A Seattle based Cyber Security Company named IOActive has disclosed that some of the world’s top stock trading apps are filled with security flaws triggering a mobile security alert. The lists of the apps which are riddled with security flaws include TD Ameritrade, Charles Schwab, E-Trade, and fidelity.
Alejandro Hernandez, the senior security consultant working at IOActive found that unlike banking systems where info is centralized into a single financial entity, the global exchange markets work in a distributed way where records are not secured in a central repository. This includes records of what is being purchased, owned, to whom and all such derivates. Thus, hackers are attacking such environments in a different way where their efforts are being rewarded to full scale.
Hernandez discovered that trading apps are being operated by millions of global users to process billions of dollars in transactions every year. But the vendors who are offering these apps are not at all serious when it comes to a security issue.
To prove this point, Alejandro tested 14 security controls on the world’s top trading apps and found that more than 19 of 21 apps exposed user passwords in clear texts and without encryption protections in place. So, this could easily allow hackers to access a user’s device and login to steal their money.

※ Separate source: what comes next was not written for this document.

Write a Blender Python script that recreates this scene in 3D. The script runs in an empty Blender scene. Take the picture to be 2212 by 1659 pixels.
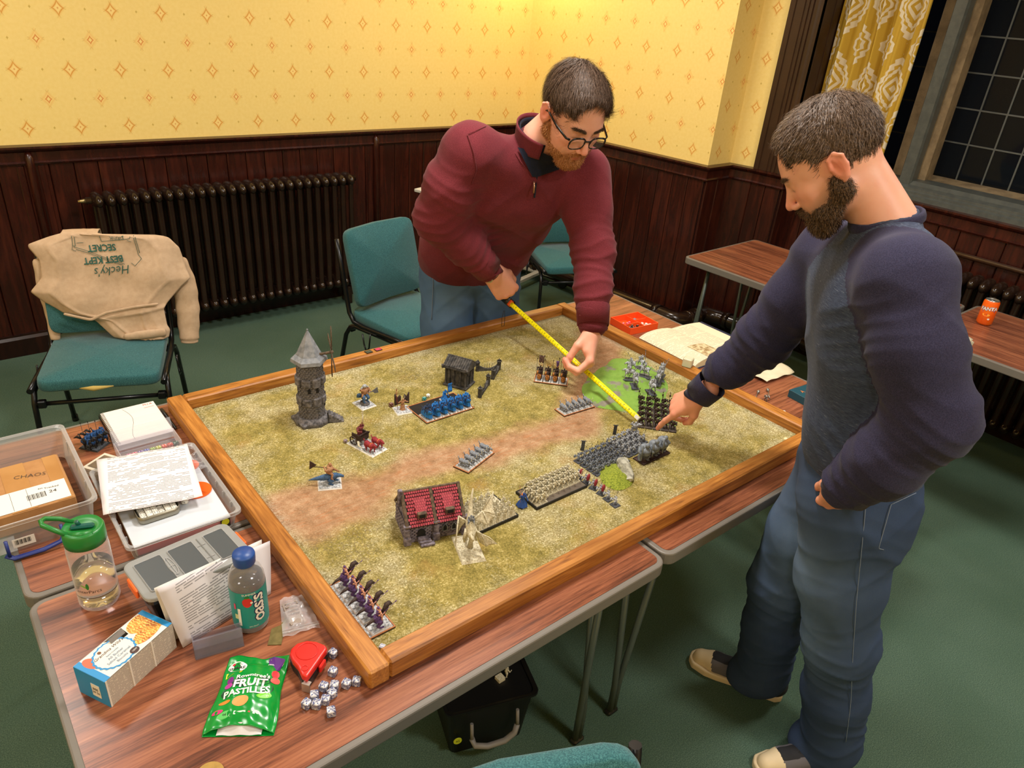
import bpy, bmesh, math, random
import numpy as np
from mathutils import Vector, Matrix, Euler
random.seed(7)
SC = bpy.context.scene
COL = SC.collection
PI = math.pi
# ---------------------------------------------------------------- camera
FPX = 1569.14377
RC = ((0.77627888, -0.62582599, 0.07571613), (-0.24254679, -0.40738016, -0.8804615), (0.58186094, 0.66511897, -0.4680327))
CAM = (-0.44263799, -0.83178377, 1.8910872)
cd = bpy.data.cameras.new('camera'); cam = bpy.data.objects.new('camera', cd); COL.objects.link(cam)
cd.sensor_width = 36; cd.lens = FPX/2212*36; cd.clip_start = 0.02
m = Matrix(((RC[0][0], -RC[1][0], -RC[2][0], CAM[0]), (RC[0][1], -RC[1][1], -RC[2][1], CAM[1]), (RC[0][2], -RC[1][2], -RC[2][2], CAM[2]), (0, 0, 0, 1)))
cam.matrix_world = m
SC.camera = cam
# ---------------------------------------------------------------- world, lights, exposure
w = bpy.data.worlds.new('night'); SC.world = w; w.use_nodes = True
w.node_tree.nodes['Background'].inputs[0].default_value = (0.006, 0.0065, 0.009, 1)
w.node_tree.nodes['Background'].inputs[1].default_value = 1.0
SC.view_settings.view_transform = 'Standard'; SC.view_settings.look = 'None'
SC.view_settings.gamma = 1; SC.view_settings.use_curve_mapping = False
SC.view_settings.exposure = 0.16
SC.cycles.max_bounces = 8
def area(name, loc, size, power, col=(1, .9, .78), rot=(0, 0, 0), shape='DISK'):
    l = bpy.data.lights.new(name, 'AREA'); l.shape = shape; l.size = size; l.energy = power; l.color = col
    o = bpy.data.objects.new(name, l); o.location = loc; o.rotation_euler = rot; COL.objects.link(o); return o
LAMPS = [(0.9, 0.6), (0.9, -1.7), (-1.6, 0.6), (-1.6, -1.7), (2.6, -0.6), (2.2, 2.2), (-0.6, 2.3)]
for i, (x, y) in enumerate(LAMPS):
    area('lamp_light', (x, y, 2.93), .45, [44, 38, 22, 22, 24, 22, 22][i], (1, .95, .88))
l = bpy.data.lights.new('wall_sconce_light', 'POINT'); l.energy = 13; l.color = (1, .78, .42); l.shadow_soft_size = .08
o = bpy.data.objects.new('wall_sconce_light', l); o.location = (3.02, 3.2, 2.35); COL.objects.link(o)

# ---------------------------------------------------------------- projection helpers (real positions from sight lines)
Rm = np.array(RC); Cm = np.array(CAM)
def ray(u, v): return Rm.T @ np.array([(u-1106)/FPX, (v-829.5)/FPX, 1.])
def GZ(u, v, z=0.735):
    r = ray(u, v); return Vector(Cm + (z-Cm[2])/r[2]*r)
def GY(u, v, Y):
    r = ray(u, v); return Vector(Cm + (Y-Cm[1])/r[1]*r)
def GX(u, v, X):
    r = ray(u, v); return Vector(Cm + (X-Cm[0])/r[0]*r)
# ---------------------------------------------------------------- tags
def tag(o, label=None, cat=None, group=None, kind=None):
    if label: o['label'] = label
    if cat: o['category'] = cat
    if group: o['group'] = group
    if kind: o['kind'] = kind
    return o
def empty(name, loc=(0, 0, 0), rz=0, label=None, cat=None, group=None, kind=None):
    o = bpy.data.objects.new(name, None); COL.objects.link(o); o.location = loc; o.rotation_euler = (0, 0, rz)
    o.empty_display_size = .05
    return tag(o, label, cat, group, kind)
def mkobj(name, me, parent=None):
    o = bpy.data.objects.new(name, me); COL.objects.link(o)
    if parent: o.parent = parent
    return o
def copy_tree(o, parent=None):
    c = o.copy(); COL.objects.link(c)
    if parent: c.parent = parent
    for ch in o.children: copy_tree(ch, c)
    return c
# ---------------------------------------------------------------- mesh builder
def frame_to(d):
    d = Vector(d).normalized(); u = Vector((0, 0, 1)) if abs(d.z) < .95 else Vector((1, 0, 0))
    a = d.cross(u).normalized(); b = a.cross(d).normalized(); return a, b, d
class MB:
    def __init__(s): s.v = []; s.f = []; s.m = []; s.sm = []; s.M = None; s.mi = 0
    def av(s, p):
        p = Vector(p)
        if s.M is not None: p = s.M @ p
        s.v.append(tuple(p)); return len(s.v)-1
    def af(s, idx, sm=False): s.f.append(tuple(idx)); s.m.append(s.mi); s.sm.append(sm)
    def box(s, c, d, rz=0, bev=0, tap=1, rot=None):
        hx, hy, hz = d[0]/2, d[1]/2, d[2]/2
        R = rot if rot is not None else Matrix.Rotation(rz, 3, 'Z'); c = Vector(c)
        def P(x, y, z): return s.av(c + R @ Vector((x, y, z)))
        if bev <= 0:
            i = [P(sx*hx*(tap if sz > 0 else 1), sy*hy*(tap if sz > 0 else 1), sz*hz) for sz in (-1, 1) for sx, sy in ((-1, -1), (1, -1), (1, 1), (-1, 1))]
            for f in ((3, 2, 1, 0), (4, 5, 6, 7), (0, 1, 5, 4), (1, 2, 6, 5), (2, 3, 7, 6), (3, 0, 4, 7)): s.af([i[k] for k in f])
        else:
            b = min(bev, hx*.99, hy*.99, hz*.99); g = {}
            for sx in (-1, 1):
                for sy in (-1, 1):
                    for sz in (-1, 1):
                        g[sx, sy, sz] = (P(sx*hx, sy*(hy-b), sz*(hz-b)), P(sx*(hx-b), sy*hy, sz*(hz-b)), P(sx*(hx-b), sy*(hy-b), sz*hz))
            def F(l, flip):
                s.af(l[::-1] if flip else l)
            for sg in (-1, 1):
                F([g[sg, -1, -1][0], g[sg, 1, -1][0], g[sg, 1, 1][0], g[sg, -1, 1][0]], sg < 0)
                F([g[-1, sg, -1][1], g[1, sg, -1][1], g[1, sg, 1][1], g[-1, sg, 1][1]], sg > 0)
                F([g[-1, -1, sg][2], g[1, -1, sg][2], g[1, 1, sg][2], g[-1, 1, sg][2]], sg < 0)
            for a in (-1, 1):
                for c2 in (-1, 1):
                    F([g[a, c2, -1][0], g[a, c2, 1][0], g[a, c2, 1][1], g[a, c2, -1][1]][::-1], a*c2 > 0)
                    F([g[a, -1, c2][0], g[a, 1, c2][0], g[a, 1, c2][2], g[a, -1, c2][2]], a*c2 > 0)
                    F([g[-1, a, c2][1], g[1, a, c2][1], g[1, a, c2][2], g[-1, a, c2][2]][::-1], a*c2 > 0)
            for sx in (-1, 1):
                for sy in (-1, 1):
                    for sz in (-1, 1): F(list(g[sx, sy, sz]), sx*sy*sz < 0)
        return s
    def tube(s, pts, r, n=8, caps=True, sm=True, closed=False, sq=1.0, up=None):
        pts = [Vector(p) for p in pts]; N = len(pts)
        rr = r if isinstance(r, (list, tuple)) else [r]*N
        prev = None; rings = []
        for i, p in enumerate(pts):
            if closed: d = pts[(i+1) % N]-pts[i-1]
            else: d = (pts[min(i+1, N-1)]-pts[max(i-1, 0)])
            if d.length < 1e-9: d = Vector((0, 0, 1))
            d.normalize()
            if prev is None:
                if up is not None:
                    a = d.cross(Vector(up)).normalized(); b = a.cross(d)
                else: a, b, _ = frame_to(d)
            else:
                a = (prev - d*prev.dot(d)); 
                if a.length < 1e-6: a = frame_to(d)[0]
                a.normalize(); b = a.cross(d)
            prev = a
            ri = rr[i]; rx, ry = (ri if isinstance(ri, (tuple, list)) else (ri, ri*sq))
            rings.append([s.av(p + a*math.cos(2*PI*k/n)*rx + b*math.sin(2*PI*k/n)*ry) for k in range(n)])
        for i in range(N-1 if not closed else N):
            A, B = rings[i], rings[(i+1) % N]
            for k in range(n): s.af((A[k], B[k], B[(k+1) % n], A[(k+1) % n]), sm)
        if caps and not closed:
            s.af(rings[0], False); s.af(rings[-1][::-1], False)
        return s
    def rod(s, a, b, r, r2=None, n=8, sm=True): return s.tube([a, b], [r, r if r2 is None else r2], n, sm=sm)
    def caps_(s, a, b, r, r2=None, n=8):
        a = Vector(a); b = Vector(b); r2 = r if r2 is None else r2; d = (b-a)
        if d.length < 1e-9: d = Vector((0, 0, 1e-6))
        d.normalize()
        pts = [a-d*r*.95, a-d*r*.6, a, b, b+d*r2*.6, b+d*r2*.95]
        return s.tube(pts, [r*.3, r*.8, r, r2, r2*.8, r2*.3], n)
    def ball(s, c, r, n=10, m_=6, rot=None):
        c = Vector(c); rx, ry, rz = (r, r, r) if not isinstance(r, (tuple, list)) else r
        R = rot if rot is not None else Matrix.Identity(3); rows = []
        top = s.av(c+R@Vector((0, 0, rz))); bot = s.av(c+R@Vector((0, 0, -rz)))
        for j in range(1, m_):
            t = PI*j/m_
            rows.append([s.av(c+R@Vector((rx*math.sin(t)*math.cos(2*PI*k/n), ry*math.sin(t)*math.sin(2*PI*k/n), rz*math.cos(t)))) for k in range(n)])
        for k in range(n):
            s.af((top, rows[0][k], rows[0][(k+1) % n]), True); s.af((bot, rows[-1][(k+1) % n], rows[-1][k]), True)
        for j in range(len(rows)-1):
            for k in range(n): s.af((rows[j][k], rows[j+1][k], rows[j+1][(k+1) % n], rows[j][(k+1) % n]), True)
        return s
    def lathe(s, prof, c=(0, 0, 0), n=24, axis=None, sm=True, closed=False):
        c = Vector(c); rings = []
        for (r, z) in prof:
            if r < 1e-6: rings.append([s.av(c+Vector((0, 0, z)))])
            else: rings.append([s.av(c+Vector((r*math.cos(2*PI*k/n), r*math.sin(2*PI*k/n), z))) for k in range(n)])
        L = len(rings)
        for i in range(L if closed else L-1):
            A, B = rings[i], rings[(i+1) % L]
            for k in range(n):
                k2 = (k+1) % n
                if len(A) == 1 and len(B) == 1: continue
                if len(A) == 1: s.af((A[0], B[k2], B[k]), sm)
                elif len(B) == 1: s.af((A[k], A[k2], B[0]), sm)
                else: s.af((A[k], A[k2], B[k2], B[k]), sm)
        return s
    def prism(s, poly, z0, z1, sm=False, fn=None):
        fn = fn or (lambda x, y, z: (x, y, z)); n = len(poly)
        a = [s.av(fn(x, y, z0)) for x, y in poly]; b = [s.av(fn(x, y, z1)) for x, y in poly]
        s.af(a[::-1]); s.af(b)
        for k in range(n): s.af((a[k], a[(k+1) % n], b[(k+1) % n], b[k]), sm)
        return s
    def grid(s, fn, nu, nv, sm=True, closeu=False):
        g = [[s.av(fn(i/(nu if closeu else nu-1), j/(nv-1))) for j in range(nv)] for i in range(nu)]
        for i in range(nu if closeu else nu-1):
            for j in range(nv-1): s.af((g[i][j], g[(i+1) % nu][j], g[(i+1) % nu][j+1], g[i][j+1]), sm)
        return s
    def ext(s, prof, path, caps=True, sm=False):
        """sweep 2D profile (offset outwards n, z) along plan path, mitred"""
        P = [Vector((p[0], p[1])) for p in path]; rings = []
        for i, p in enumerate(P):
            t1 = (P[i]-P[i-1]).normalized() if i > 0 else None
            t2 = (P[i+1]-P[i]).normalized() if i < len(P)-1 else None
            def nn(t): return Vector((-t.y, t.x))
            if t1 is None: nv = nn(t2)
            elif t2 is None: nv = nn(t1)
            else:
                a, b = nn(t1), nn(t2); nv = (a+b).normalized(); nv = nv/max(.3, nv.dot(a))
            rings.append([s.av((p.x+nv.x*o, p.y+nv.y*o, z)) for o, z in prof])
        n = len(prof)
        for i in range(len(P)-1):
            for k in range(n): s.af((rings[i][k], rings[i+1][k], rings[i+1][(k+1) % n], rings[i][(k+1) % n]), sm)
        if caps: s.af(rings[0]); s.af(rings[-1][::-1])
        return s
    def mesh(s, name, mats):
        me = bpy.data.meshes.new(name); me.from_pydata(s.v, [], s.f)
        mats = mats if isinstance(mats, (list, tuple)) else [mats]
        for mt in mats: me.materials.append(mt)
        me.polygons.foreach_set('material_index', s.m); me.polygons.foreach_set('use_smooth', s.sm)
        me.update(); return me
    def build(s, name, mats, parent=None, fix=True, loc=None):
        me = s.mesh(name, mats)
        if fix:
            bm = bmesh.new(); bm.from_mesh(me); bmesh.ops.recalc_face_normals(bm, faces=bm.faces); bm.to_mesh(me); bm.free()
        o = mkobj(name, me, parent)
        if loc is not None: o.location = loc
        return o
def bev_mod(o, w=.002, seg=2):
    md = o.modifiers.new('bevel', 'BEVEL'); md.width = w; md.segments = seg; md.limit_method = 'ANGLE'; return o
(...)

The security consultant disclosed that many of his tests carried out on apps reciprocated high failure rate. This includes privacy mode (95%), SSL certificate validation (62%), secure data storage (67%), root detection (95%), sensitive data in logging console (62%) and hard codes secrets in code (62%).
Coming to apps which hold insecure communication, Hernandez found that 2 apps were using unencrypted HTTP channels to transmit and receive all data, and 13 of 19 were using HTTPS which doesn’t check the authenticity of the remote endpoint by verifying an SSL certificate. Therefore, in such situations, hackers can perform Man in the Middle (MITM) cyber attacks to either tamper data or conduct espionage.
Finally, the security expert turned consultant wants to conclude that regulators must start doing more to encourage brokers to implement security strategies for a better trading environment. And if they choose to still neglect, then it can spell a doom for their business on a long run.